A bem dizer, o sempre temido, porque sempre iminente naufrágio desta barca adornada que é a nação portuguesa tem raízes antigas. Vem desde o século XV, quando um restrito grupo de rapazes notáveis, centrados na corte e alienados do interesse geral, encontrou artes de fazer valer as temerárias e fatídicas opções da expansão para o Norte de África. Firmadas as pazes da Independência contra Castela, a tomada de Ceuta (1415), o desastre de Tânger (1437), e os avanços do Africano para Alcácer-Ceguer (1458) e Arzila (1471) foram os primeiros e hesitantes passos duma construção imperial improvisada sobre as dunas, que havia de agrilhoar o país ao capricho das marés da história durante séculos. Pelo meio não faltaram episódios de fogo e ranger de dentes, nem fomes, frustrações e bancarrotas. E tudo acabou em algazarra, em 1975, quando o país de marinheiros voltou à barra do Tejo, naufragado e exangue, com a alma cheia de remendos.
Não era sem motivos que o país assim voltava, mais pobre e mais desgarrado do que partira. Porque a edificação e manutenção do império lhe condicionou e tolheu sempre toda a organização e progresso da política, da economia e da sociedade. A própria existência de Portugal como estado independente ficou associada à manutenção do império e das colónias.
Durante séculos, houve uma permanente sangria de portugueses para o império: militares, funcionários, comerciantes, missionários, aventureiros, emigrantes, exilados, degredados, prostitutas, órfãos... Muitos deles jamais regressaram a Portugal, que nos inícios da aventura pouco mais teria que um milhão de habitantes.
Esta hemorragia humana é uma das grandes causas do atraso do país. Já que, do mesmo passo que o despovoava, adiava e desobrigava a solução dos seus reais problemas, uma vez que todas as prioridades eram outras. E assim os portugueses partiam para fugir à pobreza agravando a própria pobreza, porque perdiam energias e motivos de renovação.

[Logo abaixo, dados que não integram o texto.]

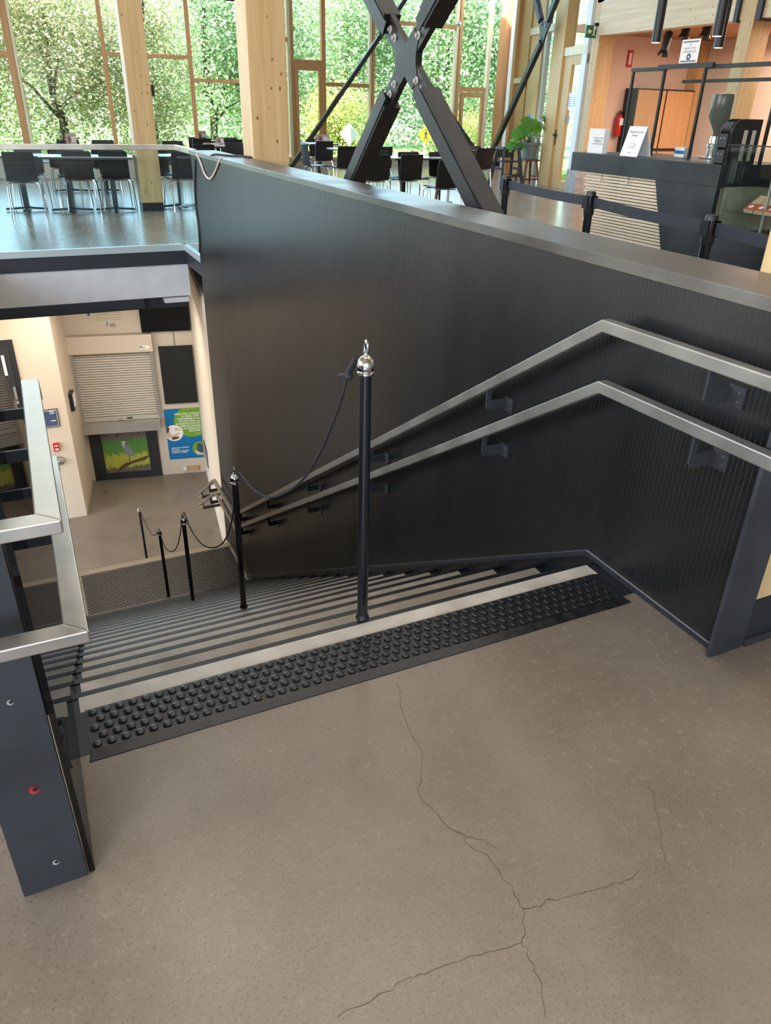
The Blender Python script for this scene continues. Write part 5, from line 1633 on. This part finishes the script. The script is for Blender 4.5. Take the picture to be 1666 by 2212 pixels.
# paper sign on top of the guard
t = thing('order_sign', 'white paper sign with wavy borders above the glass guard', 'sign', (XG, (YG[1] + YG[2]) / 2, gz1 + .05))
s0_, s1_ = at_x(1466, 141, XG - .055), at_x(1505, 140, XG - .055)
zt_ = at_x(1480, 86, XG - .055).z; zb_ = gz1 + .052
MB().box(XG - .058, XG - .054, s1_.y, s0_.y, zb_, zt_).build('sheet', 'paper', t)
ym = (s0_.y + s1_.y) / 2; hh_ = zt_ - zb_; ww_ = abs(s0_.y - s1_.y)
for i, (s_, v_, z_) in enumerate((('Ici', .74, .030), ('PASSEZ VOTRE', .58, .030), ('COMMANDE ICI', .44, .030))):
    text_mesh('lettering', s_, z_ * ww_ / .30, 'navy', t, (XG - .0590, ym, zb_ + hh_ * v_), (0, -1, 0), (0, 0, 1), 'CENTER')
for v_ in (.90, .08):
    MB().tube([(XG - .059, ym + ww_ * (.42 - .84 * k / 24), zb_ + hh_ * (v_ + (.018 if k % 2 else -.018))) for k in range(25)], .004, 5).build('wave_line', 'navy', t)
MB().lathe([(.028, 0), (.028, .001)], (XG - .0585, ym, zb_ + hh_ * .26), 20, (-1, 0, 0)).build('round_mark', 'navy', t)
MB().lathe([(.010, 0), (.010, .002)], (XG - .0585, ym, zb_ + hh_ * .26), 14, (-1, 0, 0)).build('mark_centre', 'paper', t)

# coffee grinder behind the guard
pgr = at_x(1535, 348, 6.35)
t = thing('coffee_grinder', 'steel coffee grinder with a smoky bean hopper behind the guard', 'grinder', (6.35, pgr.y, Z1))
MB().lathe([(.055, 0), (.055, .10), (.065, .11), (.065, .13), (.05, .14), (.045, .20)], (6.35, pgr.y, Z1), 20).build('body', 'chrome', t, smooth=True)
MB().lathe([(.03, .20), (.03, .24), (.10, .36), (.10, .53), (.095, .56), (.0, .57)], (6.35, pgr.y, Z1), 20).build('hopper', 'hopper', t, smooth=True)
MB().box(6.26, 6.44, pgr.y - .12, pgr.y + .08, Z1, Z1 + .015).build('tray', 'brushed', t)
t = thing('napkin_box', 'small pale blue and white box behind the guard', 'box', (6.3, pgr.y + .35, Z1))
MB().box(6.25, 6.36, pgr.y + .27, pgr.y + .40, Z1, Z1 + .09).build('box', 'paper', t)
MB().box(6.248, 6.25, pgr.y + .27, pgr.y + .40, Z1 + .03, Z1 + .06).build('band', 'poster_blue', t)

# walls, column and beam of the cafe
YW = 15.2
XE = 15.05
struct(MB().box(11.9, XE + .1, YW, YW + .15, 0, 3.4).build('wall_cafe_back', 'pink_wall'))
struct(MB().box(XE, XE + .15, -2, YW, 0, 3.6).build('wall_cafe_side', 'pink_wall'))
struct(MB().box(11.6, XE + .15, -2, YW + .15, 3.06, 3.2).build('ceiling_cafe', 'orange_wood'))
cz = thing('cafe_beam', 'pale timber beam over the cafe front', 'beam', (11.5, 10, 3.0))
MB().box(11.34, 11.62, -2, 10.39, 2.93, 3.50).box(11.34, 11.62, 10.68, 14.29, 2.93, 3.50).build('beam', 'glulam_beam', cz)
MB().box(11.28, 11.64, 10.72, 10.80, 2.9, 3.52).box(11.28, 11.64, 10.26, 10.34, 2.9, 3.52).build('hanger_plate', 'post_steel', cz)
struct(MB().box(11.4, 11.6, -2, 14.5, 3.5, ZC).build('wall_cafe_upper', 'white_wall'))
pp = thing('cafe_column', 'timber column with concrete foot at the corner of the cafe', 'column', (11.5, 14.4, 0), 'timber columns of the cafe')
MB().box(11.40, 11.80, 14.30, 14.53, .45, ZC).build('shaft', 'glulam', pp, bevel=.006)
MB().prism([(11.17, 14.16, 0), (11.78, 14.02, 0), (11.93, 14.60, 0), (11.34, 14.74, 0)], (0, 0, .45)).build('concrete_foot', 'concrete_pier', pp)
pp = thing('cafe_column', 'timber column behind the glass guard in the cafe', 'column', (11.5, 10.55, 0), 'timber columns of the cafe')
MB().box(11.32, 11.73, 10.40, 10.67, .3, ZC).build('shaft', 'glulam', pp, bevel=.006)
MB().box(11.28, 11.77, 10.36, 10.71, 0, .3).build('concrete_foot', 'concrete_pier', pp)
pj = thing('corner_column', 'orange timber column in the far corner of the cafe', 'column', (14.85, 15.0, 0), 'timber columns of the cafe')
MB().box(14.80, 15.03, 14.90, 15.18, 0.2, 3.05).build('shaft', 'frame_honey', pj)
MB().box(14.79, 15.04, 14.88, 15.19, 0, .2).build('foot', 'concrete_pier', pj)
# two-door cabinet
kb0, kb1 = at_y(1378, 190, YW - .4), at_y(1503, 192, YW - .4)
kz1, kz0 = kb0.z, at_y(1480, 323, YW - .4).z
cbn = thing('cafe_cabinet', 'two door orange wood cabinet with black edging in the cafe', 'cabinet', ((kb0.x + kb1.x) / 2, YW - .2, 0))
MB().box(kb0.x, kb1.x, YW - .4, YW - .02, .2, kz1).build('carcass', 'black_plastic', cbn)
xm = (kb0.x * .38 + kb1.x * .62)
xm = (kb0.x + kb1.x) / 2
for a, b_ in ((kb0.x + .03, xm - .02), (xm + .02, kb1.x - .03)):
    dd_ = MB().box(a, b_, YW - .425, YW - .40, kz0 + .02, kz1 - .03).build('door', 'cabinet_wood', cbn, bevel=.02)
    MB().lathe([(.018, 0), (.018, .03)], (b_ - .08 if a < xm - .5 else a + .08, YW - .425, kz0 + .3), 12, (0, -1, 0)).build('knob', 'chrome', dd_)
    MB().box(a, b_, YW - .42, YW - .40, .25, kz0 - .04).build('drawer_front', 'cabinet_wood', cbn)
# extinguisher, alarm sign
pe = at_y(1336, 262, YW - .08)
t = thing('fire_extinguisher', 'red fire extinguisher hanging on the pink cafe wall', 'extinguisher', (pe.x, YW - .1, pe.z - .28))
MB().lathe([(.075, 0), (.085, .02), (.085, .36), (.06, .42), (.03, .44)], (pe.x, YW - .10, pe.z - .30), 16).build('cylinder', 'red', t, smooth=True)
MB().lathe([(.03, 0), (.035, .03), (.02, .08)], (pe.x, YW - .10, pe.z + .14), 12).build('valve', 'black_plastic', t, smooth=True)
MB().tube(smooth_path([Vector((pe.x + .03, YW - .11, pe.z + .18)), Vector((pe.x + .13, YW - .12, pe.z + .14)), Vector((pe.x + .12, YW - .14, pe.z - .08))]), .014, 7).build('hose', 'black_plastic', t, smooth=True)
MB().box(pe.x - .05, pe.x + .05, YW - .19, YW - .184, pe.z - .08, pe.z + .06).build('label_plate', 'paper', t)
pe = at_y(1360, 127, YW)
t = thing('wall_sign', 'small red and white projecting sign high on the pink wall', 'sign', pe)
MB().box(pe.x - .07, pe.x + .07, YW - .03, YW, pe.z - .16, pe.z + .16).build('plate', 'red', t)
MB().box(pe.x - .035, pe.x + .035, YW - .033, YW - .03, pe.z - .11, pe.z + .11).build('inner_plate', 'paper', t)
# exit sign on the pier
pe = at_plane(1278, 66, (11.2, 14.4, 0), (0, 1, 0))
t = thing('exit_sign', 'green running man exit sign with a left arrow on the pier', 'sign', pe)
zz0, zz1 = at_y(1275, 82, 14.4).z, at_y(1275, 55, 14.4).z
x0_, x1_ = at_y(1265, 70, 14.4).x, at_y(1286, 70, 14.4).x
MB().box(x0_, x1_, 14.36, 14.41, zz0, zz1).build('plate', 'sign_green', t)
yy = 14.357
H_ = zz1 - zz0; W_ = x1_ - x0_
e = lambda a, b_: (x0_ + W_ * a, yy, zz0 + H_ * b_)
MB().flat([e(.08, .5), e(.28, .75), e(.28, .6), e(.48, .6), e(.48, .4), e(.28, .4), e(.28, .25)]).build('arrow', 'poster_white', t)
MB().flat([e(.62, .62), e(.72, .70), e(.84, .62), e(.80, .45), e(.92, .18), e(.84, .14), e(.74, .38), e(.66, .14), e(.58, .2), e(.68, .45)]).build('running_man', 'poster_white', t)
MB().lathe([(.035, 0), (.035, .002)], e(.78, .82), 12, (0, -1, 0)).build('head', 'poster_white', t)
MB().box(x1_ - .05, x1_ + .12, 14.36, 14.42, zz1, zz1 + .05).build('bracket', 'black_plastic', t)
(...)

As actividades de além-mar (mormente a sempre escamoteada prática da escravatura) deixaram persistentes marcas na mentalidade dos portugueses: levaram-nos a desvalorizar e menosprezar o trabalho; condicionaram-nos para o lucro imediato e a especulação; empurraram-nos para áreas e tarefas de trabalho pouco qualificado; e sobretudo permitiram-lhes descuidar, se não desconhecer totalmente, os métodos de melhorar a organização da sociedade, a eficiência do trabalho e os problemas da economia.
As elites dirigentes (a nobreza e os altos funcionários) viviam dos rendimentos gerados pelas possessões, ligados ao tráfico, ao comércio e à exportação da população. Esse estado de coisas alimentou-lhes uma mentalidade parasitária e bastarda, que as alienou dos demais estratos populacionais. Não eram as elites que estavam ao serviço do país, bem ao contrário, era o país que estava ao dispor delas.

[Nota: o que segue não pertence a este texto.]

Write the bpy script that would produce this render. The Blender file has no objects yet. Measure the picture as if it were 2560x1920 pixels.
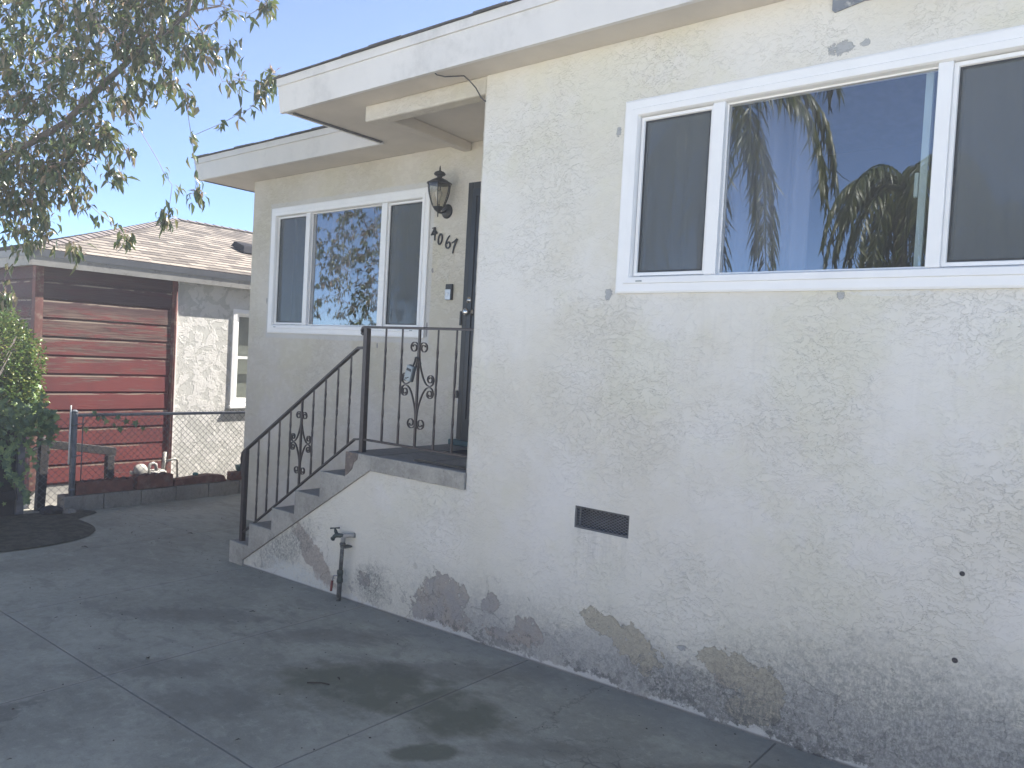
import bpy, math, random
import numpy as np
from mathutils import Vector, Matrix, noise
random.seed(7); rng = np.random.default_rng(7)
R = math.radians
SC = bpy.context.scene
COL = SC.collection

# ------------------------------------------------------------------ camera
cam_d = bpy.data.cameras.new('camera'); cam = bpy.data.objects.new('camera', cam_d); COL.objects.link(cam)
YAW, PITCH, ROLL, FPX = 0.687986730, 0.0322564813, -0.0534356721, 1950.0
cyw, syw = math.cos(YAW), math.sin(YAW)
fwd = Vector((-syw*math.cos(PITCH), cyw*math.cos(PITCH), -math.sin(PITCH)))
r0 = Vector((cyw, syw, 0)); d0 = fwd.cross(r0)
rt = r0*math.cos(ROLL) + d0*math.sin(ROLL); dn = -r0*math.sin(ROLL) + d0*math.cos(ROLL)
mx = Matrix((rt, -dn, -fwd)).transposed().to_4x4(); mx.translation = (0, -3.444, 1.75)
cam.matrix_world = mx
cam_d.sensor_fit = 'HORIZONTAL'; cam_d.sensor_width = 36; cam_d.lens = 36*FPX/2560
cam_d.clip_start = 0.05; cam_d.clip_end = 2000
SC.camera = cam

# ------------------------------------------------------------------ light
SUN_EL, SUN_PHI = R(49.35), R(69)          # azimuth measured from +x towards +y
w = bpy.data.worlds.new('World'); SC.world = w; w.use_nodes = True
nt = w.node_tree; sky = nt.nodes.new('ShaderNodeTexSky'); sky.sky_type = 'NISHITA'; sky.sun_disc = False
sky.sun_elevation = SUN_EL; sky.sun_rotation = R(90) - SUN_PHI; sky.air_density = 0.4; sky.dust_density = 0.0; sky.ozone_density = 2.3
bg = nt.nodes['Background']; bg.inputs[1].default_value = 0.115; nt.links.new(sky.outputs[0], bg.inputs[0])
sd = bpy.data.lights.new('sun', 'SUN'); sd.energy = 5.0; sd.angle = R(0.53); sd.color = (1, 0.95, 0.88)
so = bpy.data.objects.new('sun', sd); COL.objects.link(so)
sv = Vector((math.cos(SUN_EL)*math.cos(SUN_PHI), math.cos(SUN_EL)*math.sin(SUN_PHI), math.sin(SUN_EL)))
so.rotation_euler = sv.to_track_quat('Z', 'Y').to_euler(); so.location = (6, 12, 14)
SC.view_settings.view_transform = 'Standard'; SC.view_settings.look = 'None'
SC.view_settings.exposure = 1.76; SC.view_settings.gamma = 1

# ------------------------------------------------------------------ node helpers
class N:
    def __init__(s, name):
        s.m = bpy.data.materials.new(name); s.m.use_nodes = True; s.t = s.m.node_tree; s.p = s.t.nodes['Principled BSDF']
        s._obj = None
    def n(s, typ, **k):
        x = s.t.nodes.new(typ)
        for a, b in k.items(): setattr(x, a, b)
        return x
    def put(s, sock, v):
        if hasattr(v, 'is_linked') or hasattr(v, 'links'): s.t.links.new(v, sock)
        elif isinstance(v, (tuple, list)):
            sock.default_value = tuple(v) + ((1,) if len(v) == 3 and sock.type == 'RGBA' else ())
        else: sock.default_value = v
    @property
    def obj(s):
        if s._obj is None: s._obj = s.n('ShaderNodeTexCoord').outputs['Object']
        return s._obj
    def math(s, op, a, b=0, clamp=False):
        x = s.n('ShaderNodeMath', operation=op, use_clamp=clamp); s.put(x.inputs[0], a); s.put(x.inputs[1], b); return x.outputs[0]
    def vm(s, op, a, b):
        x = s.n('ShaderNodeVectorMath', operation=op); s.put(x.inputs[0], a); s.put(x.inputs[1], b)
        return x.outputs['Value'] if op in ('LENGTH', 'DOT_PRODUCT', 'DISTANCE') else x.outputs[0]
    def mp(s, scale=(1, 1, 1), loc=(0, 0, 0), rot=(0, 0, 0), v=None):
        x = s.n('ShaderNodeMapping'); s.put(x.inputs[0], v or s.obj); x.inputs[1].default_value = loc; x.inputs[2].default_value = rot; x.inputs[3].default_value = scale
        return x.outputs[0]
    def noise(s, scale, detail=4, rough=0.5, dist=0, v=None, col=False):
        x = s.n('ShaderNodeTexNoise'); s.put(x.inputs['Vector'], v or s.obj)
        x.inputs['Scale'].default_value = scale; x.inputs['Detail'].default_value = detail; x.inputs['Roughness'].default_value = rough; x.inputs['Distortion'].default_value = dist
        return x.outputs['Color' if col else 'Fac']
    def vor(s, scale, feature='F1', v=None, out='Distance', rnd=1):
        x = s.n('ShaderNodeTexVoronoi', feature=feature); s.put(x.inputs['Vector'], v or s.obj); x.inputs['Scale'].default_value = scale; x.inputs['Randomness'].default_value = rnd
        return x.outputs[out]
    def ss(s, v, a, b, lo=0, hi=1):
        x = s.n('ShaderNodeMapRange', interpolation_type='SMOOTHSTEP'); s.put(x.inputs[0], v)
        if a > b: a, b, lo, hi = b, a, hi, lo
        x.inputs[1].default_value = a; x.inputs[2].default_value = b; x.inputs[3].default_value = lo; x.inputs[4].default_value = hi
        return x.outputs[0]
    def mix(s, f, a, b, mode='MIX'):
        x = s.n('ShaderNodeMix', data_type='RGBA', blend_type=mode); s.put(x.inputs[0], f); s.put(x.inputs[6], a); s.put(x.inputs[7], b); return x.outputs[2]
    def sep(s, v=None):
        x = s.n('ShaderNodeSeparateXYZ'); s.put(x.inputs[0], v or s.obj); return x.outputs
    def bump(s, h, strength=1, dist=0.01, prev=None):
        x = s.n('ShaderNodeBump'); s.put(x.inputs['Height'], h); x.inputs['Strength'].default_value = strength; x.inputs['Distance'].default_value = dist
        if prev is not None: s.put(x.inputs['Normal'], prev)
        return x.outputs[0]
    def out(s, col=None, rough=None, normal=None, metal=None, spec=None):
        for k, v in (('Base Color', col), ('Roughness', rough), ('Normal', normal), ('Metallic', metal), ('Specular IOR Level', spec)):
            if v is not None: s.put(s.p.inputs[k], v)
        return s.m

def plain(name, col, rough=0.6, metal=0, var=0.12, vscale=6, bump=0.0, bscale=60, spec=0.4, dirt=None, dscale=3):
    m = N(name); n1 = m.noise(vscale, 5, 0.6)
    c = m.mix(m.ss(n1, 0.3, 0.7), tuple(x*(1-var) for x in col), tuple(min(1, x*(1+var)) for x in col))
    if dirt: c = m.mix(m.math('MULTIPLY', m.ss(m.noise(dscale, 8, 0.7), 0.5, 0.68), 0.8), c, dirt)
    nr = m.bump(m.noise(bscale, 4), bump, 0.004) if bump else None
    return m.out(c, m.ss(n1, 0.2, 0.8, rough*0.85, min(1, rough*1.1)), nr, metal, spec)

def blob(m, wob, cx, cz, rx, rz, rot=0, soft=0.04, axes=('X', 'Z')):
    """irregular patch mask in the x-z (or x-y) plane of the surface"""
    s = m.sep()
    a = m.math('SUBTRACT', s[axes[0]], cx); b = m.math('SUBTRACT', s[axes[1]], cz)
    c_, s_ = math.cos(rot), math.sin(rot)
    u = m.math('DIVIDE', m.math('ADD', m.math('MULTIPLY', a, c_), m.math('MULTIPLY', b, s_)), rx)
    v = m.math('DIVIDE', m.math('SUBTRACT', m.math('MULTIPLY', b, c_), m.math('MULTIPLY', a, s_)), rz)
    d = m.math('SQRT', m.math('ADD', m.math('MULTIPLY', u, u), m.math('MULTIPLY', v, v)))
    d = m.math('ADD', d, wob)
    return m.ss(d, 1+soft, 1-soft)
def mx_(m, *vs):
    r = vs[0]
    for v in vs[1:]: r = m.math('MAXIMUM', r, v)
    return r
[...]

Um tal quadro impediu e logrou o desenvolvimento duma cultura de cidadania e de responsabilidade cívica, sem a qual não há um país moderno, nem uma sociedade desenvolvida. E ainda hoje não foi ultrapassado. Segundo a regra geral, políticos, gestores, administradores, funcionários, empresários, intelectuais… têm mais como objectivo o tranquilo usufruto da nação, do que o bem e o progresso do povo e do país.
O fim do império veio pôr em causa os mecanismos desta mentalidade secular, que vivia da exploração das colónias e da população exportável. Os portugueses viraram-se finalmente para si próprios e para a Europa. Mas as entorses permaneceram activas na consciência, na mentalidade parasitária, no desprezo pelo trabalho e pela inovação dos métodos.
A entrada na Europa foi uma faca de vários gumes, com efeitos contraditórios múltiplos: a exigência duma transformação profunda, que não se logra numa geração; a síndrome sebastianista duma nova e exótica árvore das patacas, que nos há-de resolver os problemas; o deslumbramento sempre fatal dos novos-ricos; o desvio e o malogro dos fundos europeus; a competição desarmada com os outros parceiros, incompatível com estruturas e mentalidades passadas; a incompetência, o laxismo e a venalidade das elites instaladas, confrontados com a exigência e a responsabilidade indispensáveis.
Pelas elites históricas, ela já era encarada como simples objecto de exploração. Nos tempos de hoje, e perante uma situação de crise internacional múltipla e grave, a uma crescente fatia da população do país acaba por restar apenas a descoberta de novos caminhos de emigração.